A única justiça possível que eu veria era ter Marielle e Anderson aqui. A gente não precisar estar falando sobre absolutamente nada disso, mas dado tudo o que aconteceu, deve ser um compromisso de toda a sociedade, como o Estado Democrático de Direito cobrar justiça para que a gente passe uma mensagem de que isso não pode ser aceito dentro de uma sociedade que se reivindica democrática.

Vereadora, a senhora foi responsável por aprovar o Programa Municipal de Enfrentamento ao Feminicídio, do que se trata a proposta e como ela está funcionando na prática?

A única coisa que está faltando é vontade política do prefeito Eduardo Paes (PSD) e, claro, compromisso de verdade com a vida das mulheres.

Eu sou autora do projeto, meu mandato aprovou esse projeto no dia 8 de março.
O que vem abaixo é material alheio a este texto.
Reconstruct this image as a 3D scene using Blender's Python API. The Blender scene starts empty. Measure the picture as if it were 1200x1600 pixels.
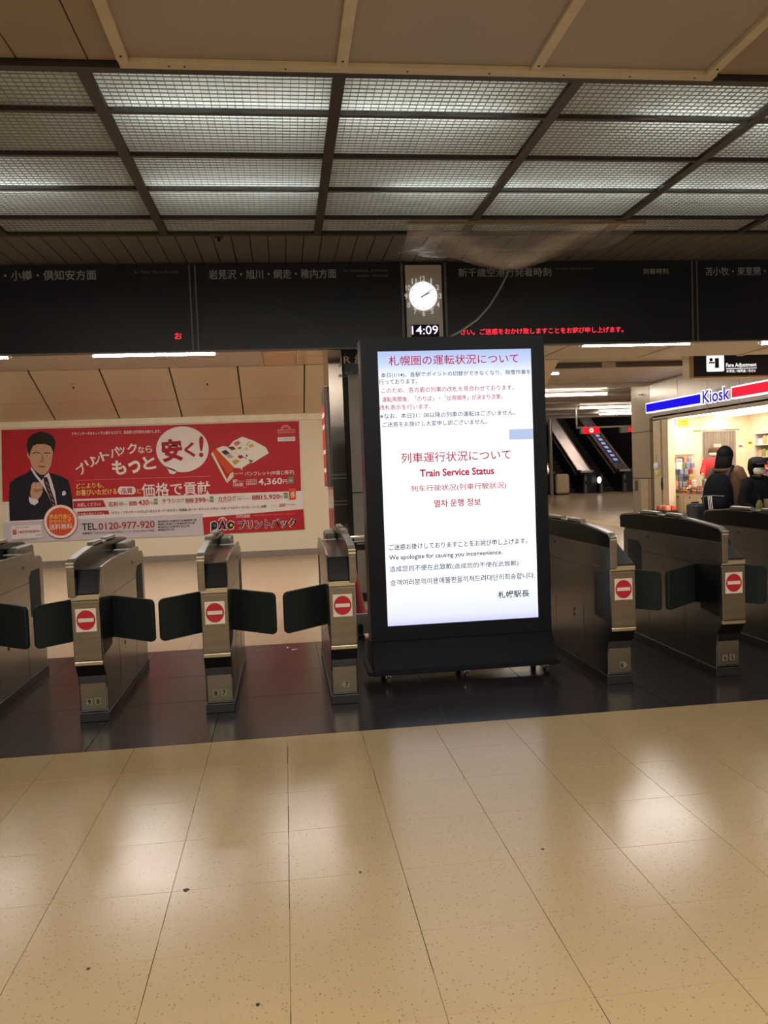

É emblemático, a gente saiu do plenário, foi para a Marcha das Mulheres celebrar essa vitória, foi um programa construído a muitas mãos com pesquisadoras, com mulheres do movimento feminista, com mulheres especialistas em diversas áreas.

Um programa que ficou muito completo e se tornou referência em outros municípios do Brasil, inclusive foi utilizada em outras cidades como referência.

A gente tem no Rio de Janeiro um prefeito que diz que se preocupa com as mulheres, que valoriza a vida das mulheres, que tem uma secretária da mulher, que diz ser muito atuante, mas, na verdade, não faz política pública comprometida para isso.

O programa visa criar métodos para que a gente fale de prevenção, para que a gente construa não só equipamentos, mas estratégias de segurança para as mulheres para que a gente não chegue à violência.

Se a gente não tiver o poder público interessado em combater essas violências em todas as esferas, a gente não vai conseguir falar de uma sociedade que realmente esteja protegendo e comprometida com a vida das mulheres.

E o que eu defendo prioritariamente no meu mandato é que uma cidade segura para as mulheres será uma cidade segura para todas as pessoas.

Como funciona essa relação para a senhora de ser uma base política do presidente Lula (PT) que é um aliado de Eduardo Paes?

Eu não tenho nenhum problema com a complexidade desse tema, inclusive porque ocupamos ali as ruas em 2022 porque a gente precisava vencer o fascismo que continua e segue avançando no nosso país e ao redor do mundo.

O conservadorismo tem avançado e é preciso que a gente tenha a compreensão do tamanho do perigo que isso representa para a nossa sociedade.

No Rio de Janeiro isso não é diferente. A gente teve um resultado eleitoral muito dramático para a conjuntura do campo progressista, a bancada do PL, por exemplo, da extrema direita aumentou dentro da câmara municipal.

Carlos Bolsonaro foi o vereador mais votado da cidade. Isso diz muito sobre que a sociedade é essa que a gente está construindo.

Eu tenho feito uma crítica a respeito dessa imagem republicana, esse roupagem de buen gente, de amigo do Carnaval, que o Eduardo Paes tem.

O Psol optou por ter uma candidatura própria na prefeitura, foi muito criticado por conta disso porque de novo veio o debate de que deveríamos ter unidos forças para vencer o bolsonarismo, mas no meu entendimento isso coloca a gente também num encantamento de um lugar onde a gente fica preso em não poder fazer críticas ao ao nosso próprio campo.

Eduardo Paes é a direita fisiológica. Ele é o retrato da direita fisiológica. A direita inclusive, que sempre esteve no governo do Rio de Janeiro, desde a sua fundação.

Então, muda uma roupagem, bota uma maquiagem diferente, mas é inclusive o mesmo grupo político e o mesmo instituto de poder que construiu uma cidade.